Monsieur Mouton, lutan och civilisationsprocessen
Abstract
Monsieur Mouton, the lute and the process of civilisation
This article presents some new findings concerning the Swedish connections of the lutenist Charles Mouton (1626?– after 1700). Mouton was the last of the great Parisian lutenists of the Baroque. He published several collections of Pièces de luth; his music is also documented in a number of manuscripts, scattered mainly over Central Europe. In November 1698, the young Swedish nobleman Hans von Fersen arrived in Paris together with his tutor, the érudit Carl Gustav Heraeus (1671–1725). Back in Stockholm in 1694 after studying in Germany and France, Heraeus – the son of a Stockholm court doctor – joined the neo humanist circles of the Swedish capital. After the von Fersen commission he made a remarkable career at the imperial court in Vienna. During the Paris sojourn, music took up a considerable part of von Fersen’s study program. After learning the basics of l’Angelique playing (a type of lute considered an amateur’s instrument), in 1699 he turned to the eleven-course lute.

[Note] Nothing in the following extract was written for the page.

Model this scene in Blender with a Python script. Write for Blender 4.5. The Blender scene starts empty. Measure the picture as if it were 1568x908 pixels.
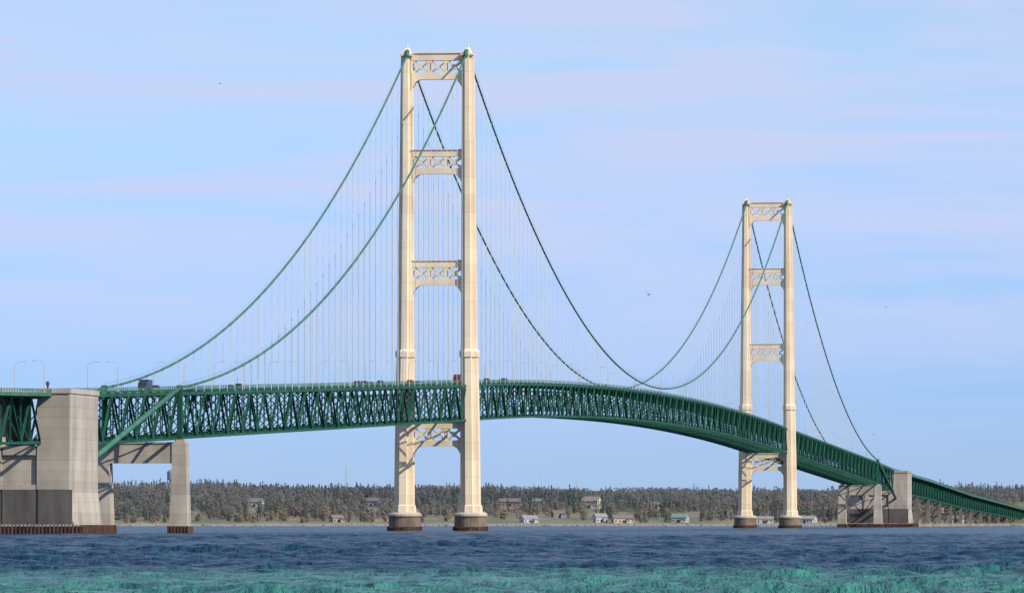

Heraeus engaged Mouton as his lute master. The purchase of a lute and of the master’s printed tabulatures is documented in the accounts enclosed with Heraeus’ letters to the father of his pupil. Mouton, who resided in Faubourg S:t Germain, carved out a niche as the preferred Parisian lute master of foreign aristocrats. The interaction of Heraeus, von Fersen and Mouton demonstrates the socially fostering effects of lutenist culture in the broader context which the German sociologist Norbert Elias has labelled as “the process of civilisation”.